Pues eso. La vida, que nos sobrepasa. Que no concede retorno. Que toma carrerilla, que nos adelanta, por la izquierda, por la derecha, y que, por mucho que miremos nuestro ombligo, nos deja ese sabor de que, en realidad, no eres nada. Una tarde me ha bastado para ver cómo han crecido nuestros hijos en sesenta días. Como decían de niños en catequesis, polvo eres y en polvo te has de convertir. No hay mayor verdad. Ellos siguen con lo suyo… Todo se transforma. O si no, ellos lo transforman. Y cuanto más mayores, más nos sentimos reflejados. Pero a los padres nos deja con el amargo desencuentro de no saber lo que será educarlos a partir de ahora.

Es verdad que a este mundo le sigue faltando hablar de hijos, de familia, de relaciones humanas. Trabajar en lo cercano, en lo que convive día a día con nosotros. Sentirnos niños, hablar como niños, reflejarnos en ellos… Pero no. Los moldeamos, los maniatamos, decidimos por ellos… Son el peluche principal. Aunque, visto lo visto, serán lo que quieran ser. ¿Por qué entonces decidir siempre por ellos? ¿Porqué protegerlos tanto? Fracasar es humano e inevitable. Como lo hicimos nosotros, y estamos donde estamos… ¿Y si decidimos por ellos y nos equivocamos? ¿Tan seguros estamos de nuestras decisiones?

Además, como nos equivoquemos, no tendríamos vida para pagar la indemnización. Vivir en la generación del papá colega tiene estos inconvenientes. Traspasar la barrera y transitar como un papá autocomplaciente, un papa que somete la labor de educar a la visión de lo que siempre quiso ser. En ocasiones, no somos condescendientes con cosas que a su edad sí que hicimos nosotros. Incluso los castigamos. Es curioso, pero nuestra indefinición, nuestros miedos, nuestras mezquindades, conducen a avergonzarnos de nosotros mismos, de cómo fuimos, de cómo soñamos ser desde nuestros pupitres de infancia.

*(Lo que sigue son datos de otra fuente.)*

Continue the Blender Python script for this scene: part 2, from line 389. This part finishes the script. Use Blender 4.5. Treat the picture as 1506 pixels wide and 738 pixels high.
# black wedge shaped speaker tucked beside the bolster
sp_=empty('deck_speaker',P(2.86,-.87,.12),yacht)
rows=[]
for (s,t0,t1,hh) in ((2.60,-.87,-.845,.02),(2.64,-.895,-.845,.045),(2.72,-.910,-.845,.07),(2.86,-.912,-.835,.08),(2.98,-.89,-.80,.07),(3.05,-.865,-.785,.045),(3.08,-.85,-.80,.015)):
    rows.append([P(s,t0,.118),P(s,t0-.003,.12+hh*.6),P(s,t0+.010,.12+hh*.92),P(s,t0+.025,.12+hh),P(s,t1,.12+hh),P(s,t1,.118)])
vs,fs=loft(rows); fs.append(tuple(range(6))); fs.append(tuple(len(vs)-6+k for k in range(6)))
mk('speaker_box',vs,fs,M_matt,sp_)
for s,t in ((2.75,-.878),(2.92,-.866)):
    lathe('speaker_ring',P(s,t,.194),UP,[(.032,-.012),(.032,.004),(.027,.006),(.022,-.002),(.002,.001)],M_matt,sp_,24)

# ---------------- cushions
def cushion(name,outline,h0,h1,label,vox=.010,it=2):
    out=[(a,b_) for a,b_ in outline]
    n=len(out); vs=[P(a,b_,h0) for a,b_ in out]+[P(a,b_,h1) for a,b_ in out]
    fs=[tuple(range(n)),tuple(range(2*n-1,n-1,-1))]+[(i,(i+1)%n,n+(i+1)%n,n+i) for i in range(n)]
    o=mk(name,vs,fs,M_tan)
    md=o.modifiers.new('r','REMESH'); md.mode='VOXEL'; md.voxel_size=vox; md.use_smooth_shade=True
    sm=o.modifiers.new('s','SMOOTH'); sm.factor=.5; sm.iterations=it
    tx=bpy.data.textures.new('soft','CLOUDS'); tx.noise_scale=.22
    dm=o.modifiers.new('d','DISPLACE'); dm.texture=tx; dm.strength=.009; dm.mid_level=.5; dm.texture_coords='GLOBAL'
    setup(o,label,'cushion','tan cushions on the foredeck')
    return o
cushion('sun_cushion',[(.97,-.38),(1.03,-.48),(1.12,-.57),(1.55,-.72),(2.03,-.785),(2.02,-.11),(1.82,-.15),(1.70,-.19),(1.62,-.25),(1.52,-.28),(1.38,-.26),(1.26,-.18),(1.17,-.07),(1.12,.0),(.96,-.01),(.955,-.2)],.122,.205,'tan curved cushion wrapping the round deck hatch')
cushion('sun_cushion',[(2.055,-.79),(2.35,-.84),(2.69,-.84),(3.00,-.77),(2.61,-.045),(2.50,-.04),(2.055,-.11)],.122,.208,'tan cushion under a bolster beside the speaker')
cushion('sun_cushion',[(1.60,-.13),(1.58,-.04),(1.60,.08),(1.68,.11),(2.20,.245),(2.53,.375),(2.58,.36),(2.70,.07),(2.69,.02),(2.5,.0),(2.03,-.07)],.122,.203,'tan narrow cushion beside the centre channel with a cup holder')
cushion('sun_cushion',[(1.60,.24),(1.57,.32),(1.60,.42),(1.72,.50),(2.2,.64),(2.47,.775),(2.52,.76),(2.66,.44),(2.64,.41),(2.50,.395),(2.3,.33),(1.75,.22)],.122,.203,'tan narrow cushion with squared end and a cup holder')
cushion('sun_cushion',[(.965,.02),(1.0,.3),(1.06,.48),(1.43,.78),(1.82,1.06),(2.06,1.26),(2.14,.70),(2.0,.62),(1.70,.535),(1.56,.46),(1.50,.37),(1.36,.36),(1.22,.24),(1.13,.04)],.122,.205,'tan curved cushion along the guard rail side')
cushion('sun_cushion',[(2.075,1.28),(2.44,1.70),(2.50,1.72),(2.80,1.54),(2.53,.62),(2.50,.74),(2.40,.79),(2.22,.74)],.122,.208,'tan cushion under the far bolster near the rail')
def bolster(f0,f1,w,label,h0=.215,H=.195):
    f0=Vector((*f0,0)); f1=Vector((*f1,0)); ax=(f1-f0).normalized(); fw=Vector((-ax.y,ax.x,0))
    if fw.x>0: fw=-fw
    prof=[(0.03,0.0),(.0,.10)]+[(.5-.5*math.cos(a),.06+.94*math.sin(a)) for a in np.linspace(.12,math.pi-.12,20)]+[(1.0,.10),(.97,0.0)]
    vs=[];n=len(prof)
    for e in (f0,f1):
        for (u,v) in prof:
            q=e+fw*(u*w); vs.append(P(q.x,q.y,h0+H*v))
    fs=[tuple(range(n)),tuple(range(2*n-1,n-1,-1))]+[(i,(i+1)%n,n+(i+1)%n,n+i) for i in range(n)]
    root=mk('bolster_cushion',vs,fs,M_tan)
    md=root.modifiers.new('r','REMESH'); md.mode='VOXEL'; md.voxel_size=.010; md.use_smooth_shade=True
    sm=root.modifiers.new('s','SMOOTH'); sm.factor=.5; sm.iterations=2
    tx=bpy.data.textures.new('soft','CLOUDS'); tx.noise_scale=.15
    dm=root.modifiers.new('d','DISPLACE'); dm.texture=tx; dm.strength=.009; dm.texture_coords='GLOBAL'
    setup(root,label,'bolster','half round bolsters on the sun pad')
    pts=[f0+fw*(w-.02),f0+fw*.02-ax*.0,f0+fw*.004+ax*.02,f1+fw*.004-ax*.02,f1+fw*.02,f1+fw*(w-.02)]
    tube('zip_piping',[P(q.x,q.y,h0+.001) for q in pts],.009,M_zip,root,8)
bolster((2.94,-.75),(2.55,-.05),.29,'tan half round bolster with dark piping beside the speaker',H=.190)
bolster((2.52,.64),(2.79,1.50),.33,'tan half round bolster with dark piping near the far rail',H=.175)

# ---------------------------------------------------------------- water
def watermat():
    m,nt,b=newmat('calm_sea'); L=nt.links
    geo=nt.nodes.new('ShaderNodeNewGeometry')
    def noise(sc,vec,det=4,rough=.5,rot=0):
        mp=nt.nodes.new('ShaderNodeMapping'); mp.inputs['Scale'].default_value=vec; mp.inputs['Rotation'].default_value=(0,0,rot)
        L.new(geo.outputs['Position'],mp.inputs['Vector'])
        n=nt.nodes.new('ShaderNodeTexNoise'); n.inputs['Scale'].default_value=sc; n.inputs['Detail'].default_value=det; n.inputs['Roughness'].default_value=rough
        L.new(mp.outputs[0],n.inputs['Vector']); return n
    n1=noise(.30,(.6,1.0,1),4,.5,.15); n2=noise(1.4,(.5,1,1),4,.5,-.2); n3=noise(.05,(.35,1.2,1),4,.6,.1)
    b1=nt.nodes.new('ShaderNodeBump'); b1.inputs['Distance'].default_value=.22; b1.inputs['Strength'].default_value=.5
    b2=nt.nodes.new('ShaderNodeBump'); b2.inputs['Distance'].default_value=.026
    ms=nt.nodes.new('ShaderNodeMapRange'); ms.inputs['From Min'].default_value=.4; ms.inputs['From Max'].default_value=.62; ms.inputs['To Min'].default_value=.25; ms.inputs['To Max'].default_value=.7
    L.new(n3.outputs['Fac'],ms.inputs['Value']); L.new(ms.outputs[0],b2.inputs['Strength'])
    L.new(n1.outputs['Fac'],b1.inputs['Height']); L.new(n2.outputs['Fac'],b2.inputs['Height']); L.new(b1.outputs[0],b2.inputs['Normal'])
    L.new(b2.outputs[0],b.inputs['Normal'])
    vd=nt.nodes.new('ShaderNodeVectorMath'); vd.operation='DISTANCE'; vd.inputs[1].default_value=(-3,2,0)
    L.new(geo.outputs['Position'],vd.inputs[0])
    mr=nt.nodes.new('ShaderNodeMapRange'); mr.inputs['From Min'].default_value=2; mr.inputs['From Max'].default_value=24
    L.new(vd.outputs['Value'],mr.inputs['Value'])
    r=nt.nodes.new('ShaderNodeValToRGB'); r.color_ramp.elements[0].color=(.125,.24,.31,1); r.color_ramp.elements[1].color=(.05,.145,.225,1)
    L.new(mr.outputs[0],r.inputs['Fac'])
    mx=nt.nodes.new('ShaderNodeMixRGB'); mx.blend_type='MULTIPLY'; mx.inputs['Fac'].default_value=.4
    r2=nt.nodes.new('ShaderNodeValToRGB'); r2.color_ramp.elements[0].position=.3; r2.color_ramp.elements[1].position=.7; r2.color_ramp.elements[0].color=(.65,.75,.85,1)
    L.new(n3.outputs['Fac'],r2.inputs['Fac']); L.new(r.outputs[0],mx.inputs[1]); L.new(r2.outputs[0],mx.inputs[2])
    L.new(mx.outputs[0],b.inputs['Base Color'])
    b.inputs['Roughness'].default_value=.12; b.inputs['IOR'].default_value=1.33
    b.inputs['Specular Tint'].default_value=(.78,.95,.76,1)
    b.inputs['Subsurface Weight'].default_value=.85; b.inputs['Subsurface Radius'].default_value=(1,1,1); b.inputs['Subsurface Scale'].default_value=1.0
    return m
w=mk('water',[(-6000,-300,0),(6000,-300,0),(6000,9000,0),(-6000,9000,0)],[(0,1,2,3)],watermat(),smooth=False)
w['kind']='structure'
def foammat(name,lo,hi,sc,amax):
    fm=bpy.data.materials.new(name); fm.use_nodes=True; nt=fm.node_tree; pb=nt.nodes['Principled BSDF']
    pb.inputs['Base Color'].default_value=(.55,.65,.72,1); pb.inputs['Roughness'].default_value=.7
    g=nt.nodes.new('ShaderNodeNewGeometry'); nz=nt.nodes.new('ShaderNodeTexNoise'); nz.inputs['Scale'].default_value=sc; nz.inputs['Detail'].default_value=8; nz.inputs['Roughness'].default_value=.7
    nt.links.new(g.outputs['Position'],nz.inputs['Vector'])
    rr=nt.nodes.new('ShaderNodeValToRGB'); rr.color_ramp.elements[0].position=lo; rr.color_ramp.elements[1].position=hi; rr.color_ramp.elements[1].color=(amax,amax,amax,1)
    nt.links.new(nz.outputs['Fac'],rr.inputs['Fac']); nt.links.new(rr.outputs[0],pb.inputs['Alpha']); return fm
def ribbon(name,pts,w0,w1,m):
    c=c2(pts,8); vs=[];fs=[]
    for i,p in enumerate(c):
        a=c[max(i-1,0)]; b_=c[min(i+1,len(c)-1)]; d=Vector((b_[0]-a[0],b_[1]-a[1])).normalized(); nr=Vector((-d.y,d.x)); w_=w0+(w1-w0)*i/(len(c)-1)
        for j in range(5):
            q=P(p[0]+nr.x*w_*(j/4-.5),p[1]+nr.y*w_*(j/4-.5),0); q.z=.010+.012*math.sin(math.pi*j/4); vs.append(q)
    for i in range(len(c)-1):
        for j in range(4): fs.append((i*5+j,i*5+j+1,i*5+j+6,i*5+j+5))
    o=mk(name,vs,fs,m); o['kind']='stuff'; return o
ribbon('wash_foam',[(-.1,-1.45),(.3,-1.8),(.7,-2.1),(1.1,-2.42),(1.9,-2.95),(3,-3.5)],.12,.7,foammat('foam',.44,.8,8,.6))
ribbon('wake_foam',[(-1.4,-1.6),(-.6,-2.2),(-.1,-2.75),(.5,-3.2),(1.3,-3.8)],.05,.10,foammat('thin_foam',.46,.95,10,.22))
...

Un punto de encuentro. Estamos obligados a encontrarlo. Con lo que viene encima, no podemos seguir en una sociedad que vocifera lo malo que es el mundo y lo bueno que soy yo. En la educación de nuestros hijos, nos abocamos a tiempos donde andaremos una temporada cazando moscas. Todos. También quienes creemos ser adalides de la educación, tenemos la urgencia de acabar con los desencuentros entre padres, educadores y administración educativa. La educación no es convenio colectivo, ni fuente de votos. Nuestras casas se aventuran como nuevos pupitres, y nosotros no podremos permanecer al margen de esa tarea. Formarnos. Reciclarnos. Fuera gritos y voces. Nunca serán buenos compañeros en la tarea de educar.

Sí. Un punto de encuentro, o de equilibrio, o hasta de cordura, como queráis llamarle. Primero, reconocer el riesgo de ser humanos las veinticuatro horas del día. Y que nos vamos a equivocar. Seguro. Pero no pasa nada. Será momento de presentar nuevos retos, nuevas propuestas, motivos para crecer juntos. Eso es educar. Saber ejercer autoridad sin contradicciones. Hacerles ver que los queremos cuando decimos no: no al móvil, no a faltar al respeto, no a hablar mal de nadie, no al insulto o al trato con desprecio, no al silencio cómplice con el acosador, no a considerarse el ombligo del mundo… Eso, y no dejarles hacer cuanto quieran, eso es querer a nuestros hijos.

A cambio: respetar sus decisiones. Será el comienzo de esta nueva educación.